Thermal stable and low current complementary resistive switch with limited Cu source in amorphous carbon

Abstract

In this Letter, we report a complementary resistive switch (CRS) with good thermal stability and low ON current. The device is constructed with a bilayer structure composed of sputtered amorphous carbon (a-C) and thermal annealed Cu doped a-C (a-C:Cu). The Cu atoms in a-C:Cu can agglomerate to form nanosized active electrodes by thermal annealing. The Cu species can migrate and redistribute to form conductive filaments within the a-C and a-C:Cu layer through an electrochemical redox reaction. The depletion of Cu species in the a-C:Cu or a-C layer produces complementary resistive switching behaviors.

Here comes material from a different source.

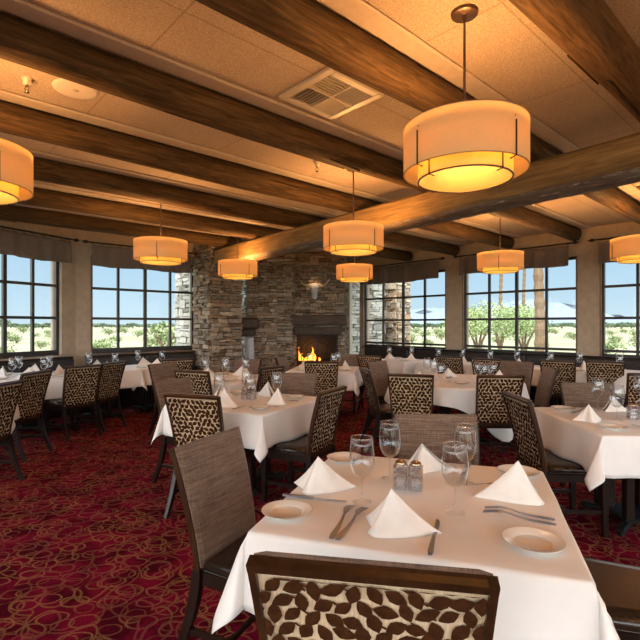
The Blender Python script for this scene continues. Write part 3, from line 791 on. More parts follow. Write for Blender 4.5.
    for (z, e) in ((.425, .012), (.435, .002), (.455, 0), (.47, .006), (.478, .022), (.482, .06)):
        x0, x1, w0, w1 = .075 + e, .50 - e, .205 - e, .235 - e; ring = []
        for (x, y) in ((x0, -w0), ((x0 + x1) / 2, -(w0 + w1) / 2), (x1 - .03, -w1), (x1, -w1 + .03), (x1 + .008, 0), (x1, w1 - .03), (x1 - .03, w1), ((x0 + x1) / 2, (w0 + w1) / 2), (x0, w0)): ring.append(V(x, y, z))
        rings.append(ring)
    mb.loft(rings, smooth=True); seat = mb.build('seat', M['leather'], root)
    ring = [p + V(0, 0, .0) for p in rings[1]]; mb = MB(); mb.tube(ring, .004, 5); mb.build('seat_piping', M['leather'], seat)
    mb = MB(); rings = []
    for z in (.372, .426):
        rings.append([V(.04, -.20, z), V(.485, -.225, z), V(.485, .225, z), V(.04, .20, z)])
    mb.loft(rings, smooth=False); mb.build('seat_rail', M['darkwood'], root)
    for s_ in (-1, 1):
        mb = MB(); mb.tube([(.455, s_ * .205, .375), (.458, s_ * .207, .18), (.46, s_ * .208, 0)], [1, .85, .68], sq=(.044, .044)); lg = mb.build('leg', M['darkwood'], root); mb = MB(); mb.lathe([(.012, 0), (.012, .006)], 8, cap=True, c=(.46, s_ * .208, 0)); mb.build('glide', M['iron'], lg)
        mb = MB(); mb.tube([(.045 - .13 * (1 - z / .43) ** 1.7, s_ * (.20 + .012 * (1 - z / .43)), z) for z in (.43, .36, .29, .22, .15, .08, .03, 0)], [1, 1, .98, .92, .85, .78, .74, .72], sq=(.034, .044)); mb.build('leg', M['darkwood'], root)
        mb = MB(); mb.tube([(.455, s_ * .205, .17), (.0, s_ * .205, .17)], 1.0, sq=(.016, .026)); mb.build('stretcher', M['darkwood'], root)
    mb = MB(); mb.tube([(.20, -.205, .17), (.20, .205, .17)], 1.0, sq=(.016, .022)); mb.build('stretcher', M['darkwood'], root)
    return remember(root)
chair0 = make_chair(); used = [False]
def chair(x, y, f, label, group=None):
    a = R(f); loc = V(x, y, 0) + V(cos(a), sin(a), 0) * .07
    if not used[0]:
        used[0] = True; chair0.location = loc; chair0.scale = (1.035,) * 3; chair0.rotation_euler.z = a; chair0['label'] = label
        if group: chair0['group'] = group
        return
    dup(chair0, loc, a, label, group)
G1 = 'leaf-patterned dining chairs'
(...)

Benefiting from the high thermal stability of a-C and a-C:Cu, the device works stable at a high temperature of up to 300 °C with an endurance of 104 switching cycle and narrow cycle-to-cycle distribution of threshold voltages. Furthermore, the effects of the Cu content in the a-C:Cu layer and the thickness ratio of a-C:Cu/a-C on the ON state current were studied. By limiting the content of Cu in the a-C:Cu layer, a low ON state current of 5 μA was obtained, which is among the lowest in the reported CRSs. Furthermore, a “stateful” material implication logic with the “0” and “1” states represented by a distinct combination of the resistance of each layer was implemented. The CRS is a potential and promising device for low power memory/computing applications and harsh electronics.